We see plenty of unemployed people with advanced educational degrees today. Want to meet someone with a master’s in English or art? Check behind the counter at Starbuck’s. Those people are pretty angry.
On the other hand, we have companies begging for highly skilled workers who are nowhere to be found. Why is there such a disconnect between what people are trained for and what the market needs?
Some would say it’s a market failure and that we need some kind of system to co-ordinate job training and education. Instead, it’s what happens when you let government rig the incentive structure, even with the best of intentions.
For something like 60 years, government has made it easy to go to college and has taught people that a college degree is the ticket to a good life. Going to college to get an undergraduate degree (or more) has been subsidized and propagandized, so that’s what people do — far out of proportion to its necessity.
College has become a glorified trade school with a more professional veneer. Many of the people there should have been in trade school instead, so we dumb college down to keep from flunking out too many people. (Or we send them to learn out to make bulletin boards in education majors, if you’ll forgive me for bringing up one of my favorite whipping boys.) We then have too many college graduates, so what do employers do? They raise the requirements for jobs. Those that might have once required a high school diploma now require an undergrad degree. Jobs that might have once required a bachelor’s now require a master’s. And so forth. It’s crazy.

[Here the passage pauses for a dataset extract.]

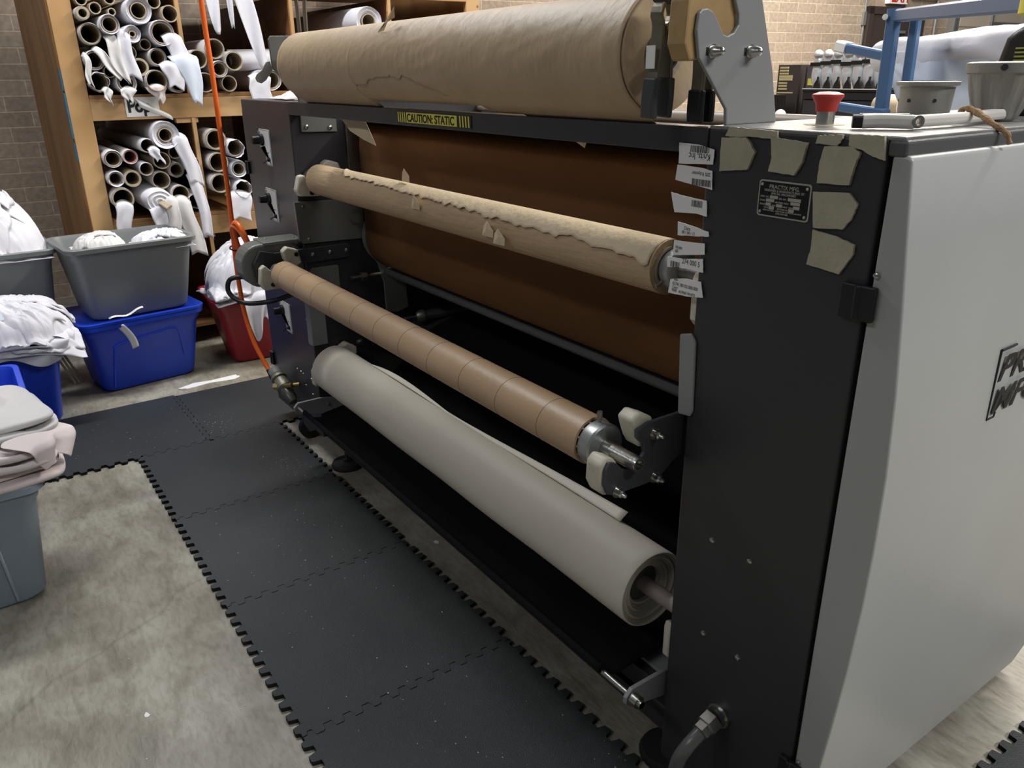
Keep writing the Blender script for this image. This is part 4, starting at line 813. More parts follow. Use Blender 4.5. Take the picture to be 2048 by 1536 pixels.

If government will quit rigging the incentives to get people to go to college — and quit pretending that the vast majority of people would be better off going going that route — the market will even out the supply much more successfully. And people who now graduate with high hopes and higher student loan debts can quit piling up that huge debt and get real highly skilled jobs more quickly by learning the skills that industry needs.
But because big government thinks it knows better, we’re going to continue to have overeducated people standing on street corners and working at Starbucks — while companies needing people with entirely different skills go with jobs unfilled. And those underemployed PhDs will keep blaming Wall Street or “corporations” or “the 1 percent” or the Illuminati or whatever the favorite scapegoat of the day might be.
The imbalance between education and skills needed in the workplace isn’t a market failure. It’s another failure of top-down thinking brought to us by the good intentions of the coercive state.